You’re angry, you’re in love, you’re confused. Those things come through, and you don’t need more than the human face. You don’t need words. If somebody says, «I’m scared.» That’s terrible. So if anything, this felt just more honest storytelling in that sense.
NFS: There’s a really impressive fight sequence that is one shot. And I want to ask about the ins and outs of that scene, and why you chose to do it that way, and how you accomplished it.
Katz: Yes. Well, originally, and this is a nugget just for No Film School, but there was a moment in time where we were like, «What if this whole movie was one shot?» Now, quickly in prep, that became clear to us that that was absolutely impossible.So I had created these hilarious storyboards that showed a single take version of almost the entire movie. And now they’re just fun comic book stuff to look at.
But I was like, «You know what? We have to preserve one of these scenes. We need to do one of these scenes just because it was such a part of the conversation before, it has to still come through. I think that that’s exciting.» And this one, to me, philosophically it made sense because it was like, there was a situation that was a problem for her.
And to me, you’re not cutting because the problem is not over. And that, to me, was the joke of the shitty scenario that she was in. And then it’s about finding a location that has the grade, that helps with the rolling around, but we also need it to work for the actual other part of the set piece that sets it off.
And then Stanimir Stamatov, our stunt coordinator, was a genius, and he conceived of this story about the gun that I think really holds a lot of it together.
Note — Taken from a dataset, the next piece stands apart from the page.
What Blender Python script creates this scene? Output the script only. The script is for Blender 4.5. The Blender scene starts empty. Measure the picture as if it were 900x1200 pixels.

And the back and forth of it, and just these two really tired, beat-the-fuck-up people, where it’s like you have your John Wick kind of scenes where everybody’s just such a fast badass, but it was kind of interesting going like, «Okay, what are two really fucked-up people flopping around like» And just that that’s going.
Yeah, that was the thing. And that is one of my favorite scenes of the movie.
And it was very hard to do it in this single take because you realize if we tried to do the movie, we would’ve shot like 10% of the film, but every single thing to make sure you’re hiding this cut, matching these things. It’s incredibly technical. And sometimes those technical conversations at 3:00 A.M. in the morning in the woods in Estonia where the wind is blowing, and everybody is just at half capacity is very hard. But yeah, it’s one of my favorite scenes in the movie.
NFS: You mentioned it being night, and I did also want to just say that I found the night forest scenes so beautiful. What were the technical aspects of that? How were you lighting it?
Katz: Well, we had a shitload of Big Bertha balloons. It was like a lot of lighting from above, which kind of does that soft diffusion, so it becomes this kind of weird, heavenly light. Yeah.
Mark Daniel was our cinematographer. He had done a movie called November, which I really liked, which was one of the reasons I was interested in Estonia. He’d won an ASC award for it.
But in a lot of productions that my friends have worked on or different ones that I’ve worked on, when you try to shoot night—because we were in Eastern Europe, our money did go a little longer, did go a little further. So we were able to get, you need big lights, quite big lights. Lights that are so big that when the wind got so bad, we’d look up and be like, this thing’s going to come down and kill all of us.
But, at that point, yes, there’s a craft, but it’s also, it’s a budgetary thing. Shooting night is very hard. It becomes two-dimensional, just mush very easily. You need really big lights, and that is anything that any DP will tell you. Yeah, that’s a line item. You give me the resources, I can do it. If you don’t, it’s going to be mush.
NFS: What was your shoot schedule? How many days?
Katz: We had 30 nights and then nine studio soundstage days.
NFS: Oof.
Katz: So the nights were all in the woods, which was like the grueling marathon of it, and then we took our broken bodies and brains into a bunker. Basically, it was a military bunker that we had to outfit with giant heaters, which was the interior of the church and the tunnel and stuff like that, because it was not built to be a sound stage.
NFS: The finale is quite impressive. It looked very expensive. Was that the most complicated sequence?
Katz: It was all the most complicated. But yeah, practically burning down an entire village in the real woods was very complicated from a safety perspective. All that stuff, there wasn’t a day that wasn’t complicated. But yes, with fire, you’re like, «Okay, we don’t want anybody to get hurt. We don’t want to burn down the beautiful Estonian forest. There’s a lot of stakes involved in complexity.» But yeah, it was all hard.
NFS: Yeah.
Katz: There was not an easy day on that movie.
NFS: Especially in the horror space, what advice would you give a new director?
Katz: Well, it might not apply for this movie, per se, but I feel like if you want to get stuff made, you have to be writing things. You need to have a good support system of creative people that will be honest with you.
You need to push yourself to create stuff that’s exciting to you. You can’t wait for somebody to bring something to you. You’ve got to build a community.
A lot of where we started, me and Simon and Adam and our friends, Ty and Bruckner and all these other people, we were a community, and we worked to stay connected and collaborate and give each other advice and push each other and constantly be coming up with stuff that we wanted to do. I think that it’s really important to find people that you can connect with, and I think it can be a lonely job if you don’t, and I think it can sometimes be an uninspiring job if you don’t.
NFS: Is there anything that you wanted to mention I didn’t ask?
Katz: No. I think I’m just excited for people to watch this thing. I think that I’m never going to explain the mythology, so enjoy writing your own version of it when you go onto Reddit. I just think that I’m very excited for a million versions of the mythology to come out, because I think that that’s so much more fun than anything me or Simon could say.